Where shall we start on the 250th anniversary year of Beethoven’s birth, maybe at the beginning? During the opening moments of classical music both halves of the human brain are engaged, physiological arousal and mental attention are heightened, and there is a spike in neuron firing. This book combines musical and rhetorical theory, neuroscience and psychology, to analyse the beginnings of nearly 200 compositions, offering a new analysis of Beethoven’s music for musicologists and Beethoven enthusiasts alike.

Beethoven’s Cello: Five Revolutionary Sonatas and Their World

by Marc D. Moskovitz and R. Larry Todd

In 1796, the young composer presented his first two cello sonatas, Op. 5, at the court of Frederick William II, an avid cellist. Beethoven continued to develop the potential of the duo partnership in his three other cello sonatas – Op. 69 and Op. 102, No. 1 and No. 2. These revolutionary sonatas forever altered the cello repertoire. This book, written by a cellist- pianist author duo, is an essential introduction to those desiring a comprehensive understanding of Beethoven’s cello sonatas.

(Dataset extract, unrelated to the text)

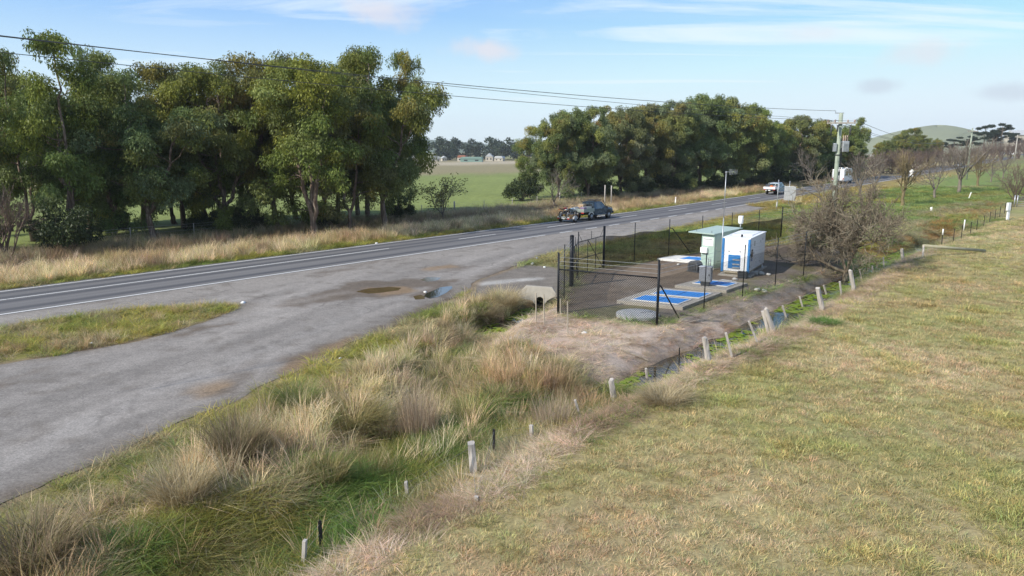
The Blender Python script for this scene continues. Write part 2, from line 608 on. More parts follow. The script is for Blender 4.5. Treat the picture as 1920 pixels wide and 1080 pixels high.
class MB:
    """collects shapes, then links them as one mesh object"""

    def __init__(self):
        self.bm = bmesh.new()

    def _xf(self, vs, m):
        for v in vs:
            v.co = m @ v.co

    def box(self, c, s, rot=(0, 0, 0)):
        r = bmesh.ops.create_cube(self.bm, size=1.0)
        m = Matrix.Translation(c) @ Euler(rot).to_matrix().to_4x4() @ Matrix.Diagonal((*s, 1))
        self._xf(r['verts'], m)
        return self

    def bar(self, p0, p1, r0, r1=None, n=8, caps=True):
        p0, p1 = Vector(p0), Vector(p1)
        r1 = r0 if r1 is None else r1
        d = p1 - p0
        q = d.to_track_quat('Z', 'Y').to_matrix()
        rings = []
        for p, r in ((p0, r0), (p1, r1)):
            rings.append([self.bm.verts.new(p + q @ Vector((r * math.cos(2 * math.pi * i / n), r * math.sin(2 * math.pi * i / n), 0))) for i in range(n)])
        for i in range(n):
            f = self.bm.faces.new((rings[0][i], rings[0][(i + 1) % n], rings[1][(i + 1) % n], rings[1][i]))
            f.smooth = n > 6
        if caps:
            self.bm.faces.new(rings[0][::-1]); self.bm.faces.new(rings[1])
        return self

    def tube(self, pts, r, n=6):
        for a, b in zip(pts[:-1], pts[1:]):
            self.bar(a, b, r, r, n)
        return self

    def beam(self, p0, p1, w, h):
        """a square bar from p0 to p1"""
        p0, p1 = Vector(p0), Vector(p1)
        d = p1 - p0
        r = bmesh.ops.create_cube(self.bm, size=1.0)
        q = d.to_track_quat('X', 'Z').to_matrix().to_4x4()
        self._xf(r['verts'], Matrix.Translation((p0 + p1) / 2) @ q @ Matrix.Diagonal((d.length, w, h, 1)))
        return self

    def lathe(self, prof, c=(0, 0, 0), n=20, axis='Z'):
        rings = []
        for r, z in prof:
            ring = []
            for i in range(n):
                a = 2 * math.pi * i / n
                p = Vector((r * math.cos(a), r * math.sin(a), z))
                if axis == 'Y':
                    p = Vector((p.x, p.z, p.y))
                if axis == 'X':
                    p = Vector((p.z, p.x, p.y))
                ring.append(self.bm.verts.new(p + Vector(c)))
            rings.append(ring)
        for a, b in zip(rings[:-1], rings[1:]):
            for i in range(n):
                f = self.bm.faces.new((a[i], a[(i + 1) % n], b[(i + 1) % n], b[i])); f.smooth = True
        self.bm.faces.new(rings[0][::-1]); self.bm.faces.new(rings[-1])
        return self

    def prism(self, poly, v0, v1, plane='XY'):
        def pt(a, b, v):
            return {'XY': (a, b, v), 'XZ': (a, v, b), 'YZ': (v, a, b)}[plane]
        lo = [self.bm.verts.new(pt(a, b, v0)) for a, b in poly]
        hi = [self.bm.verts.new(pt(a, b, v1)) for a, b in poly]
        n = len(poly)
        for i in range(n):
            self.bm.faces.new((lo[i], lo[(i + 1) % n], hi[(i + 1) % n], hi[i]))
        self.bm.faces.new(lo[::-1]); self.bm.faces.new(hi)
        return self

    def loft(self, rings, closed=True):
        vr = [[self.bm.verts.new(p) for p in r] for r in rings]
        n = len(vr[0])
        for a, b in zip(vr[:-1], vr[1:]):
            for i in range(n if closed else n - 1):
                self.bm.faces.new((a[i], a[(i + 1) % n], b[(i + 1) % n], b[i]))
        if closed:
            self.bm.faces.new(vr[0][::-1]); self.bm.faces.new(vr[-1])
        return self

    def quad(self, *p):
        self.bm.faces.new([self.bm.verts.new(q) for q in p])
        return self

    def ball(self, c, r, sub=2):
        t = bmesh.ops.create_icosphere(self.bm, subdivisions=sub, radius=1.0)
        rr = r if isinstance(r, (tuple, list)) else (r, r, r)
        self._xf(t['verts'], Matrix.Translation(c) @ Matrix.Diagonal((*rr, 1)))
        for f in {f for v in t['verts'] for f in v.link_faces}:
            f.smooth = True
        return self

    def mesh(self, name, mat, bevel=0.0, seg=2):
        bm = self.bm
        bmesh.ops.recalc_face_normals(bm, faces=bm.faces[:])
        if bevel:
            es = [e for e in bm.edges if len(e.link_faces) == 2 and e.calc_face_angle(0) > 0.5]
            bmesh.ops.bevel(bm, geom=es, offset=bevel, offset_type='OFFSET', segments=seg, profile=0.5, affect='EDGES', clamp_overlap=True)
        me = bpy.data.meshes.new(name)
        bm.to_mesh(me); bm.free()
        me.materials.append(mat)
        return me

    def build(self, name, mat, parent=None, bevel=0.0, loc=None, rot=None):
        return link(name, self.mesh(name, mat, bevel), parent, loc, rot)

# ------------------------------------------------------------------ ground sheet
def axis(lo_f, hi_f, step, lo, hi, g=1.14):
    a = list(np.arange(lo_f, hi_f + 1e-6, step))
    s = step; v = hi_f
    while v < hi:
        s *= g; v += s; a.append(v)
    s = step; v = lo_f; b = []
    while v > lo:
        s *= g; v -= s; b.append(v)
    return np.array(b[::-1] + a)


gx = axis(-34, 40, 0.30, -2600, 2600)
gy = axis(6, 62, 0.30, -300, 3000)
X, Y = np.meshgrid(gx, gy)
Xf, Yf = X.ravel(), Y.ravel()
Zf = terrain(Xf, Yf)


def lin(r, g, b):
    """sRGB 0-255 as seen in the photo -> linear"""
    return np.array([((v / 255) / 12.92 if v / 255 <= 0.04045 else ((v / 255 + 0.055) / 1.055) ** 2.4) for v in (r, g, b)])


C_STRAW = np.array((0.36, 0.29, 0.165)); C_PAD = np.array((0.31, 0.26, 0.125)); C_GREEN = np.array((0.13, 0.17, 0.045))
C_LUSH = np.array((0.085, 0.165, 0.03)); C_YG = np.array((0.25, 0.235, 0.07)); C_MULCH = np.array((0.47, 0.375, 0.30))
C_GRAVEL = np.array((0.225, 0.19, 0.155)); C_DIRT = np.array((0.17, 0.125, 0.085)); C_LITTER_SHADE = np.array((0.115, 0.08, 0.055))
C_FIELD = np.array((0.20, 0.235, 0.075)); C_FBROWN = np.array((0.25, 0.215, 0.12)); C_FPALE = np.array((0.46, 0.39, 0.29))
C_RUST = np.array((0.30, 0.165, 0.06)); C_LAWN = np.array((0.17, 0.225, 0.07)); C_DRIVE = np.array((0.185, 0.163, 0.14))
C_MUD = np.array((0.085, 0.06, 0.04)); C_SHORE = np.array((0.16, 0.105, 0.06))
RUST_LINE = P([(1500, 500), (1560, 470), (1650, 462), (1700, 455), (1740, 440), (1770, 425), (1830, 402), (1870, 390)])


def zone_color(x, y):
    s, l = sl(x, y)
    n1 = vnoise(x, y, 9.0, 31, 4); n2 = vnoise(x, y, 2.2, 37, 4); n3 = vnoise(x, y, 30.0, 41, 3)
    jit = (n2 - 0.5) * 1.6

    def put(c, col, w):
        w = np.clip(w, 0, 1)[:, None]
        return c * (1 - w) + np.asarray(col) * w
    # near side country: lawn, straw patches
    c = np.tile(C_LAWN, (len(x), 1))
    c = put(c, C_STRAW * 0.8, sstep(0.52, 0.72, n1) * 0.7)
    c = put(c, C_YG, sstep(0.5, 0.7, n2) * 0.5)
    # strip by the road, orange and dry
    c = put(c, (0.31, 0.235, 0.085), sstep(-30.0, -31.5, l + jit) * sstep(0.35, 0.6, n1 + 0.1) * 0.9)
    d, _ = line_d(x, y, RUST_LINE)
    c = put(c, C_STRAW * 0.85, sstep(5.5, 2.5, d + jit) * 0.8)
    c = put(c, C_RUST, sstep(2.0, 0.6, d + jit * 0.8) * sstep(0.35, 0.55, n2 + 0.12))
    # far side
    far = FAR_L - l                                   # metres beyond the far edge line
    fs = np.where(far > 0.3, 1.0, 0.0)
    v = np.tile(C_GREEN * 1.15, (len(x), 1))
    v = put(v, C_STRAW, sstep(1.2, 2.6, far + jit * 0.6))
    v = put(v, C_LITTER_SHADE, sstep(5.2, 7.2, far + jit) * sstep(175, 150, s) * 1.0)  # brown litter and the gums' shade put together into one dark colour
    v = put(v, C_STRAW * 0.85, sstep(11, 13, far + jit * 2) * 0.6)
    v = put(v, C_FIELD * (0.8 + 0.4 * n1[:, None]), sstep(15.0, 17.5, far + jit))
    v = put(v, C_FBROWN, sstep(95, 120, far + jit * 8 + (n3 - 0.5) * 30))
    v = put(v, C_FPALE, sstep(190, 230, far + (n3 - 0.5) * 40) * sstep(300, 260, far) * 0.7)
    v = put(v, C_FIELD * 0.9, sstep(330, 420, far) * sstep(0.45, 0.6, n3))
    c = c * (1 - fs[:, None]) + v * fs[:, None]
    # the paddock
    pd = poly_sd(x, y, PADDOCK) + jit * 0.5
    p = np.tile(C_PAD, (len(x), 1))
    p = put(p, C_GREEN * 1.5, sstep(0.50, 0.68, n1) * 0.4)
    p = put(p, C_STRAW * 0.9, sstep(0.48, 0.66, vnoise(x, y, 4.0, 51, 4)) * 0.55)
    p = put(p, (0.28, 0.20, 0.12), sstep(0.60, 0.74, vnoise(x, y, 3.0, 57, 4)) * 0.4)
    c = c * (1 - sstep(-0.1, 0.4, pd))[:, None] + p * sstep(-0.1, 0.4, pd)[:, None]
    nearm = np.hypot(x - 5, y - 35) < 75
    if nearm.any():
        xn, yn = x[nearm], y[nearm]; cn = c[nearm]; j = jit[nearm]; nn = n2[nearm]; m1 = n1[nearm]
        vd = poly_sd(xn, yn, VERGE)
        ve = np.tile(C_YG * 0.85, (len(xn), 1))
        ve = put(ve, C_STRAW * 0.75, sstep(0.42, 0.6, nn) * 0.8)
        d, _ = line_d(xn, yn, SW1)
        ve = put(ve, C_LUSH * 0.8, sstep(2.0, 0.7, d + j) * np.where(yn > 18.5, 0.3, 0.8))
        cn = cn * (1 - sstep(-0.1, 0.1, vd))[:, None] + ve * sstep(-0.1, 0.1, vd)[:, None]
        isl = poly_sd(xn, yn, ISLAND)
        i_ = put(np.tile(C_YG * 0.9, (len(xn), 1)), C_STRAW * 0.75, sstep(0.45, 0.6, nn))
        cn = cn * (1 - sstep(-0.1, 0.2, isl))[:, None] + i_ * sstep(-0.1, 0.2, isl)[:, None]
        d1, _ = line_d(xn, yn, D1); d2, _ = line_d(xn, yn, D2)
        mu = put(np.tile(C_MULCH, (len(xn), 1)), C_MULCH * np.array((0.68, 0.62, 0.58)), sstep(0.48, 0.7, nn))
        md = poly_sd(xn, yn, MULCH) + j * 0.4
        cn = cn * (1 - sstep(-0.3, 0.2, md))[:, None] + mu * sstep(-0.3, 0.2, md)[:, None]
        cn = put(cn, C_SHORE, sstep(1.15, 0.6, np.minimum(d1, d2) + j * 0.3) * 0.8)
        dr = poly_sd(xn, yn, DRIVE) + j * 0.3
        cn = put(cn, C_DRIVE, sstep(-0.2, 0.3, dr))
        dl, _ = line_d(xn, yn, P([(905, 533), (960, 526), (1005, 523)]))
        cn = put(cn, (0.42, 0.40, 0.37), sstep(0.8, 0.2, dl + j * 0.3) * 0.8)
        pa = poly_sd(xn, yn, PAD) + j * 0.15
        g = put(np.tile(C_GRAVEL, (len(xn), 1)), C_YG * 0.75, sstep(0.52, 0.66, vnoise(xn, yn, 2.6, 77, 3)) * 0.55)
        g = put(g, C_DIRT, sstep(0.55, 0.7, m1) * 0.8)
        g = put(g, (0.11, 0.085, 0.065), sstep(46, 50, yn + xn * 0.2 + j) * 0.7)
        cn = cn * (1 - sstep(-0.15, 0.15, pa))[:, None] + g * sstep(-0.15, 0.15, pa)[:, None]
        ld = poly_sd(xn, yn, LAYBY)
        cn = put(cn, C_DIRT * 1.2, sstep(-0.55, -0.05, ld + j * 0.25) * 0.9)
        c[nearm] = cn
    fd, _ = line_d(x, y, MAT_LINE)
    c = put(c, C_MULCH * 0.75, sstep(0.9, 0.4, fd + jit * 0.3) * 0.9)
    c = put(c, C_DIRT, sstep(0.9, 0.5, np.abs(l - (FAR_L + NEAR_L) / 2) - 3.2) * 0.8 * sstep(0, 1, (l > FAR_L - 1.2) * 1.0))
    return c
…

Beethoven’s Conversation Books, Volume 1 to Volume 3

edited and translated by Theodore Albrecht

This extraordinary set of original documents, which once rode around Vienna in Beethoven’s coat pocket, allows us to eavesdrop on the composer’s intimate conversations with his friends at the dinner table. When ear trumpets failed him, the increasingly deaf composer asked his companions to jot down their side of the conversation in notebooks, while he answered aloud. Today, 139 of these booklets survive, covering the years 1818 up to the composer’s death in 1827. In post-Napoleonic Europe, table-talk topics included politics, literature, art, and theatre, and there’s a lot about Beethoven’s peculiar eating habits! Volume 3 (published May 2020) will contain revolutionary evidence that Beethoven could hear his final symphony after all.